Creating and concentrating quantum resource states in noisy environments using a quantum neural network

TL;DR

This paper introduces a versatile quantum state preparation method using a driven quantum network with random fermionic nodes, capable of creating high-fidelity entangled states even in noisy environments, and includes entanglement concentration techniques.

Contribution

A unified, robust quantum state preparation scheme utilizing a driven quantum network with training of weights and phases, effective under noise and capable of entanglement concentration.

Findings

Method creates high-fidelity entangled states in noisy conditions.

Training parameters compensates for energy decay and dephasing.

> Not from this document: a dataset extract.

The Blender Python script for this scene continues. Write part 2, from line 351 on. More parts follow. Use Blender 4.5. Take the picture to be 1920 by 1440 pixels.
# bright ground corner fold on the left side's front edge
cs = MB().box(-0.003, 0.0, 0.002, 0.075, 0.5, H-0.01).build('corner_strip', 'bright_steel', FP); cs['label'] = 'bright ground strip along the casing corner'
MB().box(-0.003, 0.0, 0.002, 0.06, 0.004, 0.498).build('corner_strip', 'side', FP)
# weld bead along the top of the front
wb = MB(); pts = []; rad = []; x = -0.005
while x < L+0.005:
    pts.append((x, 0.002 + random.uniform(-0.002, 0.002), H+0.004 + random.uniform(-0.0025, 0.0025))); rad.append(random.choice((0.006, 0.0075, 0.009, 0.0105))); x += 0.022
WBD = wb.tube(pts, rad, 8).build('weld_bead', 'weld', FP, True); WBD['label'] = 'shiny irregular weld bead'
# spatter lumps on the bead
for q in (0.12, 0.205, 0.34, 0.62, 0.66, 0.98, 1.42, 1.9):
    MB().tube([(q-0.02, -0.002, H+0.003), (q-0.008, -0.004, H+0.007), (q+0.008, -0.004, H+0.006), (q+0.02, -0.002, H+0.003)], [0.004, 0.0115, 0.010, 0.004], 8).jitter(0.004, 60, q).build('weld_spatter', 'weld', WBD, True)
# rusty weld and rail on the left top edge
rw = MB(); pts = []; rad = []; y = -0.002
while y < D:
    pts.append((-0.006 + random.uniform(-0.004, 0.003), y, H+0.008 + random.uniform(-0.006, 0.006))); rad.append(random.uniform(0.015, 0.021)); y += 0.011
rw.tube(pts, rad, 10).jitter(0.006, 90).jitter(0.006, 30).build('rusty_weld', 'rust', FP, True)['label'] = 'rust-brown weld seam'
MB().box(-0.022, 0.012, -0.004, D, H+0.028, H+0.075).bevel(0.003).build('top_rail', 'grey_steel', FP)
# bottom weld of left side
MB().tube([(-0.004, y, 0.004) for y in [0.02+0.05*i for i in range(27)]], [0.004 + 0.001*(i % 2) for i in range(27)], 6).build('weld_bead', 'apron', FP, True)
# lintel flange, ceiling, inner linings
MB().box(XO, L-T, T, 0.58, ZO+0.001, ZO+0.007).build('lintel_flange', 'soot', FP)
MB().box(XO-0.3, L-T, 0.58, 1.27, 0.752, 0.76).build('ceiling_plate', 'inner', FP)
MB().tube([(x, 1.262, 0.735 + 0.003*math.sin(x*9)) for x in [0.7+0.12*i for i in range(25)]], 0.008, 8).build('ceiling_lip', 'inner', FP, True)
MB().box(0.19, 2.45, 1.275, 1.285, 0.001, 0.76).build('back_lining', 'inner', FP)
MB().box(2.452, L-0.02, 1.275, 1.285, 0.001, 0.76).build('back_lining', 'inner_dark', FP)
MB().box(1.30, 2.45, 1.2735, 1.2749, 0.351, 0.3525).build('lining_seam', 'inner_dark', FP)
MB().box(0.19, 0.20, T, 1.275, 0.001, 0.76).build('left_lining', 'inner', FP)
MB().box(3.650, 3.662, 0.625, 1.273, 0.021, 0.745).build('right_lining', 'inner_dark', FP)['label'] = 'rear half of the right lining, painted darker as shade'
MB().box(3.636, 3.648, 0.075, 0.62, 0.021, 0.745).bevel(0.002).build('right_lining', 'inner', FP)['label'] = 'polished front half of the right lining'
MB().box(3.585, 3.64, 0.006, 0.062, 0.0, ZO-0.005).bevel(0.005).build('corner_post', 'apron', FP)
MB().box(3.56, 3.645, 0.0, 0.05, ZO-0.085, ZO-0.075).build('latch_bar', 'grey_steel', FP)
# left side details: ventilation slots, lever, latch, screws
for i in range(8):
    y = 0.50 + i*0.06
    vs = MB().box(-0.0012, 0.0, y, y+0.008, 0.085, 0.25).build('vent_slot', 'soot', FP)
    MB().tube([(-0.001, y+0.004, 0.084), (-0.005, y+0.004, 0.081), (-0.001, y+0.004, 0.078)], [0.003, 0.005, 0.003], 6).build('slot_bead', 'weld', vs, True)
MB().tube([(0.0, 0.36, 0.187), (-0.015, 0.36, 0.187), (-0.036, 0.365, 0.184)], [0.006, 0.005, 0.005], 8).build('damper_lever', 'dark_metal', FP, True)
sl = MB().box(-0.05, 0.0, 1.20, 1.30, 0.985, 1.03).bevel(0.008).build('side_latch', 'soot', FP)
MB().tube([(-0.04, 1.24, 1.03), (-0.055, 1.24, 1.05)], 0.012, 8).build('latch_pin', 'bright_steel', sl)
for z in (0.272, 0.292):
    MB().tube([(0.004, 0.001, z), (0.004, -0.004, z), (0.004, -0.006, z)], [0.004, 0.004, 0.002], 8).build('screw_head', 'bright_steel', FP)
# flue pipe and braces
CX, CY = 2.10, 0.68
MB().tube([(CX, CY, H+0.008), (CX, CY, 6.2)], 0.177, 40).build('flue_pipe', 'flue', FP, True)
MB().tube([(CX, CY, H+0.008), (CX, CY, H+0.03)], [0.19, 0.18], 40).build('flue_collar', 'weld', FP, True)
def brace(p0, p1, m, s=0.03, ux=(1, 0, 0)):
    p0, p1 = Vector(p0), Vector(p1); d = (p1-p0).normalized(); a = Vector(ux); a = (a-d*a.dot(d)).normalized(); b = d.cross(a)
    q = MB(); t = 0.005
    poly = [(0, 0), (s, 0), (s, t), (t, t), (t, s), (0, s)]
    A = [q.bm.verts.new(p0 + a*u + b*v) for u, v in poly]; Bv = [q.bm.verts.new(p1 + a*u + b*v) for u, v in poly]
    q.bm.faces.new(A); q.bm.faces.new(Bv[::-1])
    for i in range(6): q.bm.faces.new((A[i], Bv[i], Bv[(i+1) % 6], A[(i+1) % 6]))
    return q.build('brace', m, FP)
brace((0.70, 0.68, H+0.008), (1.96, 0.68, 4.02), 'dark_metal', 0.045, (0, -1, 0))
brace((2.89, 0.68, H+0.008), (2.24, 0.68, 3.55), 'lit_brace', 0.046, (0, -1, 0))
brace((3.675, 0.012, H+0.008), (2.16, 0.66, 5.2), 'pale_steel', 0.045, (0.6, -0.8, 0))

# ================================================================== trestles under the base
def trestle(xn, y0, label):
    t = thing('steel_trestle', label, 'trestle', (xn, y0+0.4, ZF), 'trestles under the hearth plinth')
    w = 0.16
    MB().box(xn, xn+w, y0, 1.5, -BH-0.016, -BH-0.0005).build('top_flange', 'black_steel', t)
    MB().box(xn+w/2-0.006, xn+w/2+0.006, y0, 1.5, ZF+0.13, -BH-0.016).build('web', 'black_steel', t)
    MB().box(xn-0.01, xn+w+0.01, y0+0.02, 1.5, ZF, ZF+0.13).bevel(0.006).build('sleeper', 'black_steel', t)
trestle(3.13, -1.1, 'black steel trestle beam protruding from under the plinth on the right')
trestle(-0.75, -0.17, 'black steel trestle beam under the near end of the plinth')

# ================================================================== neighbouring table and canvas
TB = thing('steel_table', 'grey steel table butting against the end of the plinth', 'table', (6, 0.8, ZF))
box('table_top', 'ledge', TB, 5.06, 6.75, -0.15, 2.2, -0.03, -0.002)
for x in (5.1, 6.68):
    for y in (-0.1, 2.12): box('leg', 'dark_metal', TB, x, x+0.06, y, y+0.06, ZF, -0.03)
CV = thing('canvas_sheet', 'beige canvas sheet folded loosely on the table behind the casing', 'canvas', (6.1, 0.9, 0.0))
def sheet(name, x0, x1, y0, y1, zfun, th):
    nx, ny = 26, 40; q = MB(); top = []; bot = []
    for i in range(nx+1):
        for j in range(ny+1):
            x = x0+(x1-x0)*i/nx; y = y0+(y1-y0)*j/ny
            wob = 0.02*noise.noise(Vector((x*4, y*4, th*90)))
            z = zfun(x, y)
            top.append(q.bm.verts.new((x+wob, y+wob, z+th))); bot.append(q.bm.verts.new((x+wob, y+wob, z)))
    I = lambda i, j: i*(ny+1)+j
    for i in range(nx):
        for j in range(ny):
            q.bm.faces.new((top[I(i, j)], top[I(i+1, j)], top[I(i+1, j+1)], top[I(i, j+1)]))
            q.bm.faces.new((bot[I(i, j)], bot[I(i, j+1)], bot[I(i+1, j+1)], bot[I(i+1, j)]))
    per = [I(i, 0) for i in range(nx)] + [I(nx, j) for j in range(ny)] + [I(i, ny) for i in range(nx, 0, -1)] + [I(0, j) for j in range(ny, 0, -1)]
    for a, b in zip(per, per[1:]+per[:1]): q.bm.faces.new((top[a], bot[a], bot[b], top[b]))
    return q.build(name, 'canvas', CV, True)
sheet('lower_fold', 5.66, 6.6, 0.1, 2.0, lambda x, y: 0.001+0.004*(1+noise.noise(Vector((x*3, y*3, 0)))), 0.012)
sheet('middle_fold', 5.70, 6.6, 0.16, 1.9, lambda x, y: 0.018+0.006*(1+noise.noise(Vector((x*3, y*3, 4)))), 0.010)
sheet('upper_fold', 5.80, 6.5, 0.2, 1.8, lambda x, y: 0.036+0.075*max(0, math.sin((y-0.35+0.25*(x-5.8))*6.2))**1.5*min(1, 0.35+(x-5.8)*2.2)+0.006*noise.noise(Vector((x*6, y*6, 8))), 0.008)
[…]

Entanglement concentration achieved in highly noisy systems.

Abstract

Quantum information processing tasks require exotic quantum states as a prerequisite. They are usually prepared with many different methods tailored to the specific resource state. Here we provide a versatile unified state preparation scheme based on a driven quantum network composed of randomly-coupled fermionic nodes. The output of such a system is then superposed with the help of linear mixing where weights and phases are trained in order to obtain desired output quantum states. We explicitly show that our method is robust and can be utilized to create almost perfect maximally entangled, NOON, W, cluster, and discorded states. Furthermore, the treatment includes energy decay in the system as well as dephasing and depolarization. Under these noisy conditions we show that the target states are achieved with high fidelity by tuning controllable parameters and providing sufficient strength to the driving of the quantum network. Finally, in very noisy systems, where noise is comparable to the driving strength, we show how to concentrate entanglement by mixing more states in a larger network.